Rab’bin Sofrası’nın özel kelimelerle, özel kıyafetli kişilerle, özel bir binayla ilgisi yoktur. Özel kişi; Meshedilmiş Olan İsa Mesih aramızdadır. Özel bina da biziz zaten; her nerede toplanırsak toplanalım, ister Pazar toplantısında, ister yaşam gruplarımızda, ister ailecek ya da arkadaşlarla birlikte, ‘Ekmek bölüp içten bir sevinç ve sadelikle yemek yiyelim ve Tanrı'yı övelim.’ Elç.İş.2:46
27. Ayetteki ‘Uygun olmayan’ ifadesi gördüğümüz bağlama göre şefkatle ve alçakgönüllülükle ilgilidir. Bu ayet bazen yanlış algılanır. Bazen ‘Eğer kendinizi suçlu hissediyorsanız, eğer günah işlediyseniz, lütfen Rab’bin sofrasına katılmayın.’ denir.
Ama bu yanlış çünkü layık hissetmediğinizde, günaha düştüğünüzde Rab’be yaklaşmanız gerekiyordur! Ey kilise önderleri, düşene tekme vurmayın! Bakın, Petrus İsa’yı üç kere inkar ettikten sonra, İsa dirildiğinde Petrus’a gitti ve onu kahvaltıya davet etti: ‘Soframa yaklaş.’ dedi. Düştüğünüz zaman, tökezlediğiniz zaman, kendinizi layık hissetmediğiniz zaman, işte o zaman İsa’ya yaklaşın, işte o zaman Rab’bin Sofrası’na katılın. Şeytan, büyük Suçlayıcı, sizi suçlayacaktır. İsa’ya koşun.
İlaç ne zaman içilir? Hastayken. İşte, ilk kilise önderlerinden biri Rab’bin Sofrası’na ‘Ölümsüzlüğün ilacıdır.’ demiş. Bu ilaç kimler için? Günahlı olanlar için!
Rab’bin Sofrası zamanında, kiliseye ilk defa katılanlar için bir davet olsun: ‘Bugün İsa seni de çağırıyor. Ona doğru bir adım atmak istersen, İsa’ya yaklaşmak istersen, buyur.’ Davet etmediğimizde, kapsayıcı bir olayı dışlamak için kullanmış oluyoruz.
‘Size ilettiğimi ben Rab'den öğrendim.’ deyince, Pavlus elçisel bir gelenekten söz ediyor. Bu katıldığımız sofra bütün kiliselerde, 2000 sene boyunca devam eden ortak bir noktadır.
Bir anma töreninden ziyade, Kutsal Ruh aracılığıyla diri Rab İsa’yla yüz yüze gelmek için bir fırsattır.

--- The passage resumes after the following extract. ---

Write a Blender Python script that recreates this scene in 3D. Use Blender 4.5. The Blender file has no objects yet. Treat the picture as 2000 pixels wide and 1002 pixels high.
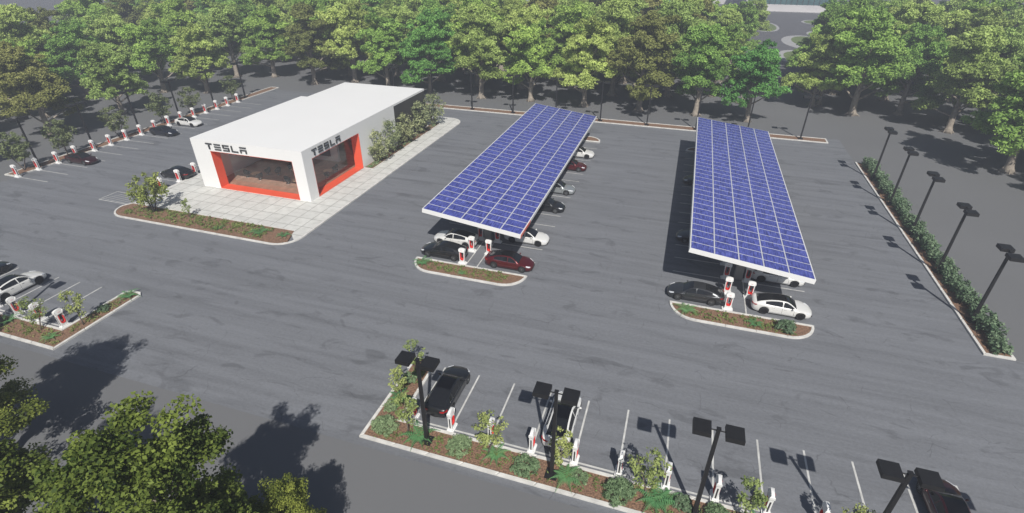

Bizim hakkımızda asla şöyle söylenmemesini umuyorum: ‘Toplantılarınız yaradan çok zarar getiriyor.’
En önemlisi, birbirimizi sevelim, birbirimize karşı şefkatli, saygılı, duyarlı olalım ve Mesih’e odaklanalım çünkü Mesih’in bedeni bizleriz!